Hear me pay my dying vows.

Melancholy smooth Meander,

Swiftly purling in a round,

On thy margin lovers wander,

With thy flowery chaplets crown’d.

Thus when Philomela, drooping,

Softly seeks her silent mate,

See the bird of Juno stooping;

Melody resigns to fate.

This mellifluous piece of nonsense was published in the Miscellanies of Alexander Pope, but it was also inserted amongst the poems of Dean Swift, where it was entitled A Love Song in Modern Taste. It ridiculed an affected style of poetry then much in vogue, and which continued in fashion for many years, culminating in the writings of a clique, known as the Della Cruscans, which was originated by a few English, of both sexes, assembled at Florence in 1785. They were named Della Cruscans because their leader, one Robert Merry, signed his trashy effusions as a member of the Acadamy Della Crusca at Florence.

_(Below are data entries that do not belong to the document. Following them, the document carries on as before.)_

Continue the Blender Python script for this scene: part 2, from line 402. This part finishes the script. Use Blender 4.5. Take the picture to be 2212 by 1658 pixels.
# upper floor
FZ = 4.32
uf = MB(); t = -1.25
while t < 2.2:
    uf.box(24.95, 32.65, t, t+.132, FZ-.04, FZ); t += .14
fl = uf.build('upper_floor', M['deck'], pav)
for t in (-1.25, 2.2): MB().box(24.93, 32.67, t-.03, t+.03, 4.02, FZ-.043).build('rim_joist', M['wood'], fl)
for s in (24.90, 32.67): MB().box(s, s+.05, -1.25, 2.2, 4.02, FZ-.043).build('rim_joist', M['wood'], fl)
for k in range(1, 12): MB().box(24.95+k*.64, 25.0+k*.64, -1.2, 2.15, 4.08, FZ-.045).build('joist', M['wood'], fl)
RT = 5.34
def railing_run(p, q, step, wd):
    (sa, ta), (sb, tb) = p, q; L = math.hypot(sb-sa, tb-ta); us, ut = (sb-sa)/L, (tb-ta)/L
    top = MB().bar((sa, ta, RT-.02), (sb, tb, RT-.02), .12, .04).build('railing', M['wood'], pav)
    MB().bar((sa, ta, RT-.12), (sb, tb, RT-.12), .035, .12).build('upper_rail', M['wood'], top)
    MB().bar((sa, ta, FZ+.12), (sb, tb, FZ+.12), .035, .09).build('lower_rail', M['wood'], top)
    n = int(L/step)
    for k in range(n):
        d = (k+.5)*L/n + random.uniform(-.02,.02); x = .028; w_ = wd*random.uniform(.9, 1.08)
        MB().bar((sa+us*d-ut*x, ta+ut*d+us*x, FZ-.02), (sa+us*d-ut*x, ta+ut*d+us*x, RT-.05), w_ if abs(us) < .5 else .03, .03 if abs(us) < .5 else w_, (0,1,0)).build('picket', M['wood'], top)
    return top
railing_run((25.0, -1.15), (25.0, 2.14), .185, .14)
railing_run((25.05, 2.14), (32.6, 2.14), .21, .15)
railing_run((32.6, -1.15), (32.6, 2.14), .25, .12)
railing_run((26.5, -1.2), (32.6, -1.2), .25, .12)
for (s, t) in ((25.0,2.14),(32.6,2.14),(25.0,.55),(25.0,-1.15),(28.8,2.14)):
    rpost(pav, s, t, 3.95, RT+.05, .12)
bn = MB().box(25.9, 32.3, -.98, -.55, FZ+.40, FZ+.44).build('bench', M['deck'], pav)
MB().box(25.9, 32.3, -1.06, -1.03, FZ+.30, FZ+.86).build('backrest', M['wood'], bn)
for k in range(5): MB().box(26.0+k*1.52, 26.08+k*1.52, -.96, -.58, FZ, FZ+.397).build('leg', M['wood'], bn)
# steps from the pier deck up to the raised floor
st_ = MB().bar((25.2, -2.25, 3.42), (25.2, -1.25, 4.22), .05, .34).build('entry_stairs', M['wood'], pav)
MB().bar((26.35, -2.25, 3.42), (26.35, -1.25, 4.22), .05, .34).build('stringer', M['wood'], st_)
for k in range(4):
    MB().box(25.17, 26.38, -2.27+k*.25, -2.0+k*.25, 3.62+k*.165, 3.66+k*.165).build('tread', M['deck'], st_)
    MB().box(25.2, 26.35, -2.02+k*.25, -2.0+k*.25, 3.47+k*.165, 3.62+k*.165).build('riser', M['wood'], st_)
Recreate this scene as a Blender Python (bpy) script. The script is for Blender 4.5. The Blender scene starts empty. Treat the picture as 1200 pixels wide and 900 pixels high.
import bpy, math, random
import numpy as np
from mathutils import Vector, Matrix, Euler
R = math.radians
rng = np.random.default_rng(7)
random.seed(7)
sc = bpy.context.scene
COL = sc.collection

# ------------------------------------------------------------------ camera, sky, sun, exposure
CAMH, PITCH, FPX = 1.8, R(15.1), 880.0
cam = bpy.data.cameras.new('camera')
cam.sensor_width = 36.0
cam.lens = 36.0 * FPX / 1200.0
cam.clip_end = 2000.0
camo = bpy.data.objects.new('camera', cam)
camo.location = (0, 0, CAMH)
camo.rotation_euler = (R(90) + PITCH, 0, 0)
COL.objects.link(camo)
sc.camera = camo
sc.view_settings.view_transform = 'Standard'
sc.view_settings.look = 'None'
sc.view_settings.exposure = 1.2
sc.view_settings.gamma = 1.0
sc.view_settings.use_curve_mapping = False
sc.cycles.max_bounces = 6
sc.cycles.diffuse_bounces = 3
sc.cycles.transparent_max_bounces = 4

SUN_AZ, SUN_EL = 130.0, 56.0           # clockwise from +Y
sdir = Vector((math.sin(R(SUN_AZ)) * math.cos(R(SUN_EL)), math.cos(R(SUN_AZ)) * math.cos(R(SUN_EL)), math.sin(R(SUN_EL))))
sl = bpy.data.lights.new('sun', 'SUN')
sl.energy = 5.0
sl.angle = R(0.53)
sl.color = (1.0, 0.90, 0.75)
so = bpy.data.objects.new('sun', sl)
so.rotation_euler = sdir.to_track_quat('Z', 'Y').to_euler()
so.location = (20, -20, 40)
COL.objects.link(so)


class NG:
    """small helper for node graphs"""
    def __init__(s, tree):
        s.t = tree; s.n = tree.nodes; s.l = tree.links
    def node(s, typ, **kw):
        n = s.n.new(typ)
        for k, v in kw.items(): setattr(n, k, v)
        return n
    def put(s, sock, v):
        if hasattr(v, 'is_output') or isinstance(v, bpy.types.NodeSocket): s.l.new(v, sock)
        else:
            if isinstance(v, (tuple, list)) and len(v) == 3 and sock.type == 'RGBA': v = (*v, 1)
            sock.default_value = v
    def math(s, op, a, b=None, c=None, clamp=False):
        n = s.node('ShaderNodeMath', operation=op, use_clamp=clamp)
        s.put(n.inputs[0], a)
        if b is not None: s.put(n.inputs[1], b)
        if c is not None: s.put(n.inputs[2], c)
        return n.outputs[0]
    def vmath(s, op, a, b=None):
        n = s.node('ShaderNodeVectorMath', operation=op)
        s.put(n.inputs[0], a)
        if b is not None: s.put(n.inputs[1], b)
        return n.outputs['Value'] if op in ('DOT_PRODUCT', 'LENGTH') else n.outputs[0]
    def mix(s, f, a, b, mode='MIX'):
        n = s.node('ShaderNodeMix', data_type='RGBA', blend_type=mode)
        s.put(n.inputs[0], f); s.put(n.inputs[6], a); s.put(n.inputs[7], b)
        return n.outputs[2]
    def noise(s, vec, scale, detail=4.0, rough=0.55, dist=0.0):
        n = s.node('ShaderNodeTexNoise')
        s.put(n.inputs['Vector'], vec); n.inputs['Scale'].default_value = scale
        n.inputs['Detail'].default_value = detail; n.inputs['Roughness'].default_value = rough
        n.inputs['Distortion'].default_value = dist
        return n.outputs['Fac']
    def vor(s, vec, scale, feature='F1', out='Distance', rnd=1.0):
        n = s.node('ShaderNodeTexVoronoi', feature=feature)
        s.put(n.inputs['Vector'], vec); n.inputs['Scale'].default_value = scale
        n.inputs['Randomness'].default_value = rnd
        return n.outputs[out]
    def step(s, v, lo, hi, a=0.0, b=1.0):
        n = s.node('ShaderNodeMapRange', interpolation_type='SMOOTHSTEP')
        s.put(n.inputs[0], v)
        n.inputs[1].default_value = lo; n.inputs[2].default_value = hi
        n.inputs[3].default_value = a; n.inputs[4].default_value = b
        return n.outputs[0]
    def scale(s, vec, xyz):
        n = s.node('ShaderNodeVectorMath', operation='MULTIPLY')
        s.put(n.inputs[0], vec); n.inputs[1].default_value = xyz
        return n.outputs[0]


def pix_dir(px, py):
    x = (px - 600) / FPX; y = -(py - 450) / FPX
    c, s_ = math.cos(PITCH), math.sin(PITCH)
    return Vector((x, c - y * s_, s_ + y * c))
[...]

Merry wrote a tragedy, entitled Lorenzo, which was more successful than many comedies, for it made the audience laugh immoderately, besides innumerable poems long since forgotten. By a deliberate system of mutual puffing the Della Cruscans forced their absurd productions upon the public, and in the early years of the present century nearly every journal contained some of their poems, published over assumed names, such as Laura Maria, Edwin, Anna Matilda, &c. These were afterwards gathered into volumes, with a few poems by really able writers such as M. G. Lewis, Robert Southey, and S. T. Coleridge, and published by subscription.